Deloris Anderson looks outside her front door every day and sees an abandoned home, wasting away.  It's lowering her property value and creating a place for vandals and vagrants to hide out.

"I'm ashamed to have people come over to my house," she said.

For weeks now, city leaders and volunteers have been working to create Jax Hope -- an organization formed to figure out the best way to take these abandoned properties, put them to good use and put them back on the tax roll.

"It's widespread. It's community-wide. And we need to address it," said City Councilman Bill Gulliford.

Guided by a steering committee created Monday, one idea being considered is rehabbing the old houses and turning them into transitional housing for veterans coming out of the Five Star Vets Center and homeless families coming out of the Sulzbacher Center.

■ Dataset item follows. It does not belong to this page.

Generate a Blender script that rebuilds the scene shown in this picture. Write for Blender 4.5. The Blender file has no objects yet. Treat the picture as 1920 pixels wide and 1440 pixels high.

"There's really over 10,000 abandoned properties.  And we have close to 3,000 homeless people. You do the math," said Sulzbacher CEO Cindy Funkhouser.

Neighbors are a little skeptical about the idea.  But Anderson knows something has to be done, so she can once again feel proud of where she lives.

“If we had some nice decent people in the neighborhood, who cared about the neighborhood, sure with no problem. But we don't know how that would turn out, you know?" Anderson said.

The Jax Hope steering committee is made up of representatives from the building industry, real estate, homeless and veterans advocates, and faith-based organizations.